“If I can speak frankly, I feel very isolated. There’s a distance when we talk. I really don’t feel like I know you.”
“I mean… I don’t really know myself so…”
“See that’s exactly what I’m talking about. If I try to express something, you kind of throw it back at me. What do you mean you don’t know yourself.”
“I’m in the midst of a fucking identity crisis, my dude. I find myself locked between multiple versions of me and I can’t keep up. Like okay, do you know when you’re watching a sitcom and the main character has two dates at a dance and they keep mistaking their costumes and eventually they get caught because the dates figure out you’re playing them? That’s how I feel right now. Like I’m trying to parse which side of you I need to show, because I show different sides of myself.”
“I guess, I understand what you mean. But that just means you’re never being honest. How can I trust you? You say you’re lying constantly…”
“I didn’t say I was lying.”
“You just admitted to me you’re two-faced.”
“That’s not what I mean, I just mean there’s different aspects to my personality you aren’t aware of.”
“And how is that not lying?”
“Because I’m being truthful to that side of my personality. Just because I don’t show you a different side, doesn’t mean I’m lying about it.”
“Lying by omission. That’d get you in court.”
“But I’m not in court, am I?”
“No, I suppose. You’re in real life. And in real life, you just lost a friend. Goodbye.”
There’s kind of something that I’ve noticed in certain sections of the internet. “Friend group A and friend group B”, “can’t let gang know I fw this”, “I’m only real with my girls”. Something, I used to reply internally to and go “wow, okay #relatable”, like, and then move on. But now, I have an issue with it. Mostly on me, because I’ve internalized it. I have aspects to myself that I still haven’t shown to other “friend groups” because, in my relentless pursuit to be likable to everyone, I know that’s not what I’m known for. I don’t crashout in front of people. I also hate telling people the truth of who I really am. Because who I really am, scares me. I’m lazy, I’m angry a lot of the time, and I really don’t harbor a lot of love in my heart. I’ve grown tired of it. And I work every day to combat this in me. But it’s translated to me not understanding how to behave around people. I’m constantly aware that my proximity to people has been limited. I don’t get close to anyone. I keep everything so close to the chest. Because, ultimately, I’m scared of myself. But it needs to change. I’ve seen the spoils of the chronically online, introverts like me. It hurts me to see so many incel-types fall down pipelines, because the true allure isn’t being Andrew Tate, being Elon Musk, or being Trump. It’s that people like you, people want to be around you, people care about you. It’s community we yearn for.

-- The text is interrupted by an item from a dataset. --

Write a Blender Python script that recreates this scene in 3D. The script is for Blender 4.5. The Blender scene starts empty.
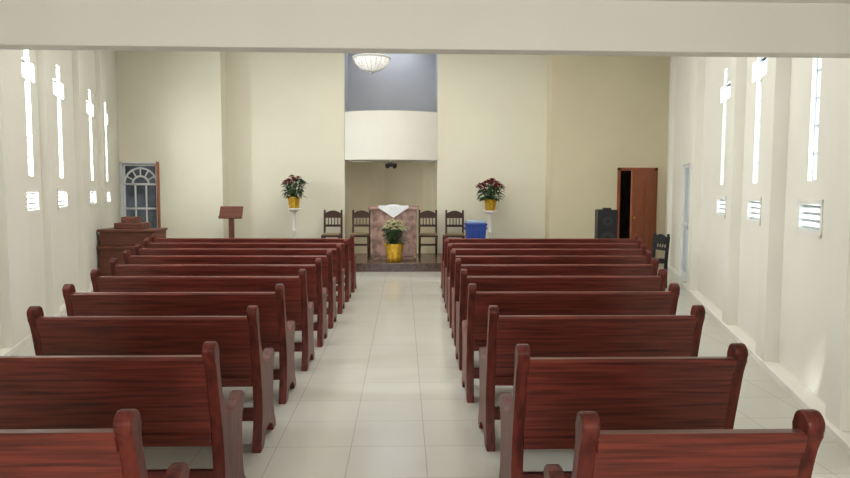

I have a group of friends now. And while I consider them to be close… I really don’t think they feel the same back. They like me (because I am likable!) and they think of me at times. But when things get tough, we fall into our habits and isolate. We turn insular. And to attempt to pry, to try to come in isn’t what we want. I used to burn out online sometimes and call attention to myself for attention, but rejected the attention when it came from sources that I didn’t want to associate with. I regret that. I regret that I targeted myself to people who would never love me the same way I needed. Instead of spending that time yearning, and itching, I should have opened my heart to sources that existed outside of what I thought I wanted. Mostly… I find myself attracted to cults of personality. People who have lots of friends already. And instead of harboring good relationships who seek something similar, and don’t have it. I invest myself in people who are already beholden to something else. I think we all chase things. There’s a perpetual state of chasing.
I’m burning out right now because I see the worst tendencies of myself exhibited in my friends. They isolate to self-soothe, like I do. They stop initiating, like I do. They became shells of themselves, like I do. And while I grow tired of it. I think coming from a place of empathy is the only way I can continue building this community. Rather unfortunately… I am leaving soon. And it hurts me to finally feel rooted in something, and strip it away from myself. I hope to remain in my friend’s life. But if I’m being honest with myself, I probably wasn’t truly that close to them if it fades.
We all walk away with regrets in this life, but not opening my heart sooner is one of my life’s largest. I kept to myself for so long that I linger with people, I draw too much attention to myself, and it’s become unbearable. I will keep learning.